(Records with scene code)

_____

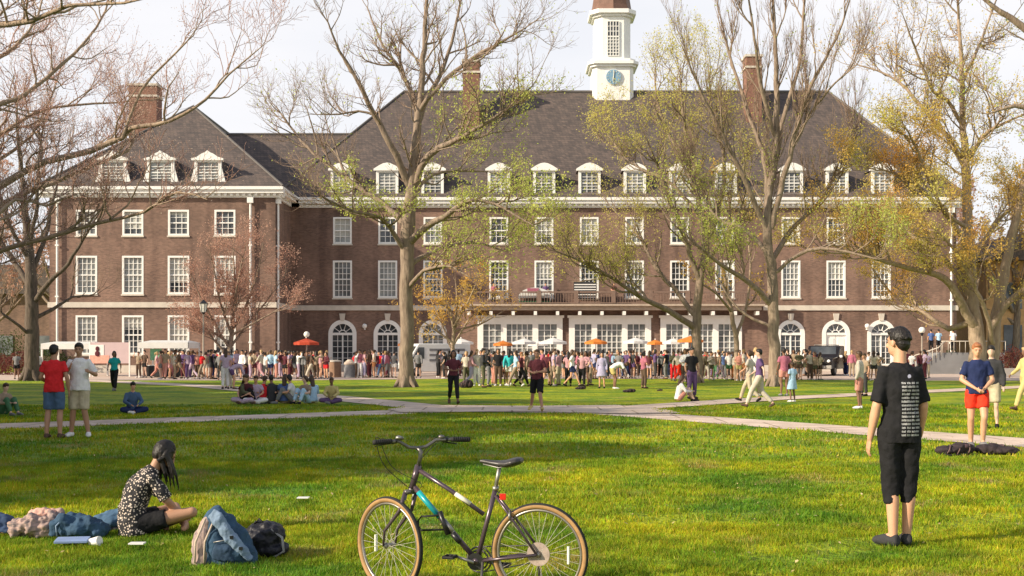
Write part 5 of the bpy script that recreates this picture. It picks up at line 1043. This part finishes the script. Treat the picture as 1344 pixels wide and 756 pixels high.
tub('reflector_bracket', [BP(653,645,.0), BP(660,652,.01)], .004, DARKMETAL, bike, 6)
# fork, turned to the right with the wheel
ax = A(-math.sin(R(FA)), math.cos(R(FA)), 0); crown = HBm-HA*.022; fork = tub('fork', [HBm+HA*.005, crown], .019, CHROME_D)
M().loft([crown-ax*.052, crown+ax*.052], [.016,.016], None, 10).build('fork_crown', CHROME_D, fork, smooth=True)
for s in (-1, 1): tub('fork_leg', [crown+ax*.05*s, crown+ax*.054*s-HA*.13, fc+ax*.055*s+A(0,0,.10)-A(math.cos(R(FA)),math.sin(R(FA)),0)*.015, fc+ax*.053*s], [.0135,.013,.010,.007], PAINT, fork)
for s in (-1, 1):
    b0 = crown+ax*.05*s-HA*.035; M().tube([b0+ax*.012*s, b0-ax*.02*s-HA*.02+A(0,0,.0), b0-ax*.018*s+HA*.03], [.006,.008,.006], 8).build('front_brake', STEEL, fork, smooth=True)
# stem and bar
bl = A(math.cos(R(205)), math.sin(R(205)), 0); bf = A(-bl[1], bl[0], 0)*-1; clamp = BP(548,588)
stem = tub('stem', [HT, HT+HA*.045, BP(552,592), clamp], [.013,.013,.015,.016], CHROME_D)
def bar_pt(s, a, f, z): return clamp+bl*a*s+bf*f+A(0,0,z)
bk = A(UB3[0],UB3[1],0)
pts = [bar_pt(1,.33,0,.048)+bk*.035, bar_pt(1,.22,0,.050)+bk*.015, bar_pt(1,.13,0,.048), bar_pt(1,.06,0,.006), clamp, bar_pt(-1,.06,0,.006), bar_pt(-1,.13,0,.048), bar_pt(-1,.22,0,.050)+bk*.015, bar_pt(-1,.33,0,.046)+bk*.035]
bar = tub('handlebar', pts, .0115, CHROME_D, bike, 10)
for s, (e0, e1) in ((1,(pts[0],pts[1])), (-1,(pts[-1],pts[-2]))):
    d_ = unit(e1-e0); g = M(); 
    for k in range(8): g.loft([e0+d_*(.015*k), e0+d_*(.015*k+.012)], [.0175,.0165], None, 12)
    g.loft([e0-d_*.006, e0+d_*.125], [.0155,.0155], None, 12); g.build('grip', RUB, bar, smooth=True)
    q = e0+d_*.155; bd = unit(bf*.0-bk); lv = M().limb(q, q-A(0,0,.012)-bk*.02, .015, .012, 10); lv.tube([q-bk*.03-A(0,0,.015), q-bk*.045-d_*.04-A(0,0,.02), q-bk*.04-d_*.11-A(0,0,.03)], [.006,.0055,.004], 8); lv.build('brake_lever', DARKMETAL, bar, smooth=True)
    M().ell(q+d_*.035+A(0,0,.016), (.022,.018,.014), 12).build('shifter', CHROME_D, bar, smooth=True)
M().ell(pts[6-4]+A(0,0,.024), (.021,.021,.014), 14).build('bell', STEEL, bar, smooth=True)
for a, b, c in ((pts[1]-bk*.04, A(-.02,.0,.07), crown+A(0,0,-.02)), (pts[-2]-bk*.04, A(-.03,-.02,.06), BP(556,628)), (pts[1]+A(0,0,.0), A(.0,-.02,-.05), BP(552,640,.02)), (pts[-2], A(-.05,0,-.03), BP(546,632,.01))):
    Q, _ = smooth_line([a, a+unit(b+A(-.3,0,.15))*.05, (a+c)/2-bk*.085+b*.3, c+A(0,0,.03), c], [1]*5, .02); M().tube(list(Q), .0026, 5).build('cable', RUB, bar, smooth=True)
# transmission
cr_c = BBp-NL*.045
m = M().torus(cr_c, .082, (.006,.0025), 44, 6, np.stack([UB3, NL, A(0,0,1)], 1)).torus(cr_c+NL*.006, .062, (.006,.0025), 40, 6, np.stack([UB3, NL, A(0,0,1)], 1))
for k in range(5): a = k*1.2566; m.tube([cr_c, cr_c+UB3*.08*math.cos(a)+A(0,0,.08*math.sin(a))], .006, 5)
cr = m.build('crankset', CHROME_D, bike, smooth=True)
for s, a in ((1, 2.9), (-1, 2.9-math.pi)):
    e0 = BBp+NL*.058*s; e1 = e0+UB3*.15*math.cos(a)+A(0,0,.15*math.sin(a)); tub('crank_arm', [e0, e1], [.012,.008], STEEL, cr)
    pm = M(); q = e1+NL*.05*s
    for t in (-1, 1): pm.loft([q+UB3*.032*t-NL*.045, q+UB3*.032*t+NL*.045], [(.006,.011)]*2, UB3, 6); pm.loft([q-UB3*.032+NL*.04*t, q+UB3*.032+NL*.04*t], [(.006,.010)]*2, NL, 6)
    pm.tube([e1, q+NL*.04*s], .006, 6); pm.build('pedal', RUB, cr)
for z in (-1, 1): tub('chain', [cr_c+A(0,0,.084*z)+UB3*.01, rcn-NL*.045+A(0,0,(.045 if z > 0 else -.055))], .0042, CHROME_D, cr, 5)
tub('derailleur', [rcn-NL*.045-A(0,0,.03), rcn-NL*.05-A(0,0,.085)-UB3*.02, rcn-NL*.05-A(0,0,.15)-UB3*.01], [.012,.010,.014], CHROME_D, bike)
gd0 = BBp+NL*.0; M().loft([gd0+NL*.03, gd0+NL*.034], [.055,.055], None, 26).build('chain_guard', DARKMETAL, cr)
rb = BP(671,675); m = M()
for s in (-1, 1): m.tube([rb+NL*s*.03+A(0,0,.02), rb+NL*s*.042-A(0,0,.01), rb+NL*s*.022-A(0,0,.035)], [.006,.008,.007], 8)
m.tube([rb-NL*.04+A(0,0,.03), rb+NL*.04+A(0,0,.03)], .003, 5); m.build('rear_brake', STEEL, bike, smooth=True)
tub('kickstand', [BBp+UB3*.05+NL*.03, BBp+UB3*.06+NL*.10-A(0,0,.16), A(BBp[0],BBp[1],.0)+UB3*.03+NL*.17+A(0,0,.006)], [.009,.008,.010], CHROME_D)
# D-lock carried on the down tube: a thing of its own
lock = empty('bicycle_lock', tuple(bike_o), label='black D-shaped lock clipped to the down tube of the parked bicycle', cat='lock')
l0, l1, l2, l3 = BP(580,676,.035), BP(553,678,.035), BP(553,696,.035), BP(584,695,.035)
M().tube([l0, l1, (l1*.7+l2*.3)-UB3*.022, (l1*.3+l2*.7)-UB3*.022, l2, l3], .0068, 8).build('shackle', RUB, lock, smooth=True)
M().tube([BP(577,671,.035), BP(588,702,.035)], .0165, 12).build('crossbar', DARKMETAL, lock, smooth=True)
M().limb(BP(583,684,.02), BP(595,698,.02), .018, .013, 10).build('bracket', STEEL, lock, smooth=True)
M().tube([BP(594,700,.028), BP(604,712,.028)], [.02,.017], 12).build('clip', DARKMETAL, lock, smooth=True)
# ------------------------------------------------------------------ bags and small things on the lawn
def bag(name, loc, rz, label, cat, build):
    e = empty(name, loc, R(rz), label=label, cat=cat); build(e); return e
DEN = mat('denim_bag', (.035,.075,.13), .9, .3, 10, bump=.4); DENL = mat('denim_faded', (.17,.24,.34), .9, .2, 10, bump=.4)
STR = mat('striped_panel', (.46,.34,.29), .9, .12, 16, col2=(.16,.13,.14), stretch=(3.5,3.5,.12), detail=1)
def b1(e):
    m = M(); m.loft([A(.02,0,.0),A(.02,0,.05),A(.0,0,.20),A(-.06,.01,.34),A(-.11,.01,.42),A(-.12,.01,.445)], [(.27,.15),(.275,.16),(.215,.145),(.13,.11),(.07,.075),(.03,.03)], (1,0,0), 24)
    m.ell((.10,-.05,.10),(.18,.13,.10),16).ell((-.05,-.08,.16),(.11,.09,.15),14); remesh(m, 'main_pouch', DEN, e, .010, 3, wr=.05, ws=.10)
    m = M(); m.loft([A(-.09,-.10,.425),A(-.02,-.15,.37),A(.08,-.17,.24),A(.20,-.16,.12),A(.26,-.14,.05)], [(.045,.02),(.055,.025),(.055,.025),(.045,.02),(.03,.015)], (0,.3,1), 12); remesh(m, 'flap', DENL, e, .009, 2, wr=.035, ws=.07)
    m = M(); m.loft([A(-.17,-.06,.01),A(-.185,-.05,.18),A(-.14,-.03,.33),A(-.10,0,.42)], [(.10,.085),(.09,.08),(.06,.06),(.02,.02)], (1,0,0), 16); remesh(m, 'striped_side', STR, e, .012, 2, wr=.03, ws=.06)
    m = M(); m.loft([A(.02,-.165,.05),A(.03,-.17,.14),A(.03,-.155,.21)], [(.10,.02),(.10,.03),(.08,.015)], (1,0,0), 14); remesh(m, 'pocket', mat('dark_denim_pocket', (.028,.055,.10), .9, .2, 10), e, .008, 1, wr=.02, ws=.05)
    tub('zip', [A(-.06,-.19,.20),A(.03,-.195,.215),A(.12,-.18,.20)], .004, STEEL, e, 5)
    for bx, bz in ((.10,.24),(.18,.15)): M().box(bx-.016,bx+.016,-.215,-.195,bz-.012,bz+.012).build('buckle', DARKMETAL, e)
    for dx in (-.02, .06): tub('strap', [A(-.12+dx,-.13,.38), A(-.20+dx,-.16,.2), A(-.21+dx,-.15,.03)], .009, mat('strap_cream', (.5,.4,.32), .8), e, 6)
bag('slouched_bag', (PX(293,8.6), 8.62, 0), 5, 'faded blue denim bag with striped side slumped in a peak on the grass', 'bag', b1).scale = (.84,.84,.93)
def b2(e):
    m = M().ell((0,0,.12),(.17,.13,.135),18).ell((.05,.0,.16),(.13,.12,.11),16).ell((-.06,0,.20),(.06,.07,.06),12); m.ell((.06,0,.06),(.15,.12,.07),14); remesh(m, 'main_pouch', mat('black_nylon', (.014,.014,.020), .5, .4, 9, bump=.5), e, .010, 2, wr=.06, ws=.07)
    tub('strap', [A(.10,-.08,.22),A(.19,-.08,.16),A(.20,-.07,.05),A(.13,-.1,.01)], .011, mat('grey_webbing', (.28,.28,.28), .8), e, 6); tub('handle', [A(-.06,-.02,.25),A(-.02,-.03,.29),A(.03,-.02,.25)], .009, RUB, e, 6)
bag('black_bag', (PX(345,8.95), 8.95, 0), -10, 'round black bag lying right behind the denim bag', 'bag', b2)
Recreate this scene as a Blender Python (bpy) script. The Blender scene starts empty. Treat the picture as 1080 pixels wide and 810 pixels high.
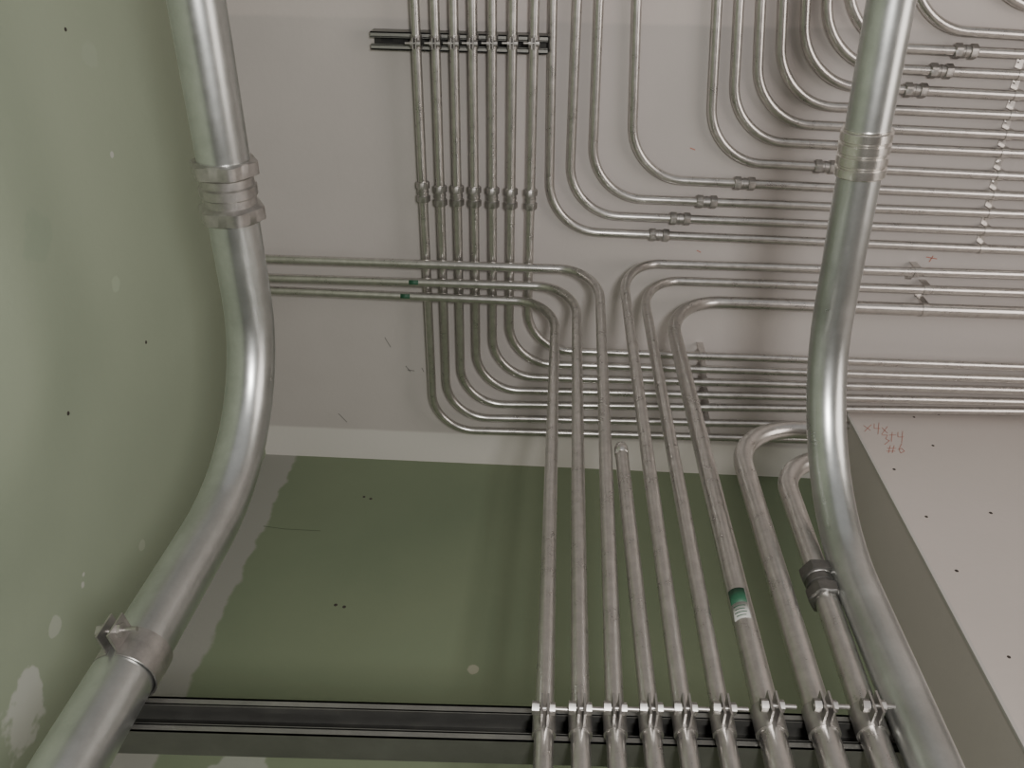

_____

### PROBLEM DESCRIPTION
Find the word "picture" in the data and copy out each line where it turns up.

### TASK RESPONSE
Write part 5 of the bpy script that recreates this picture. It picks up at line 1043. This part finishes the script. Treat the picture as 1344 pixels wide and 756 pixels high.
Recreate this scene as a Blender Python (bpy) script. The Blender scene starts empty. Treat the picture as 1080 pixels wide and 810 pixels high.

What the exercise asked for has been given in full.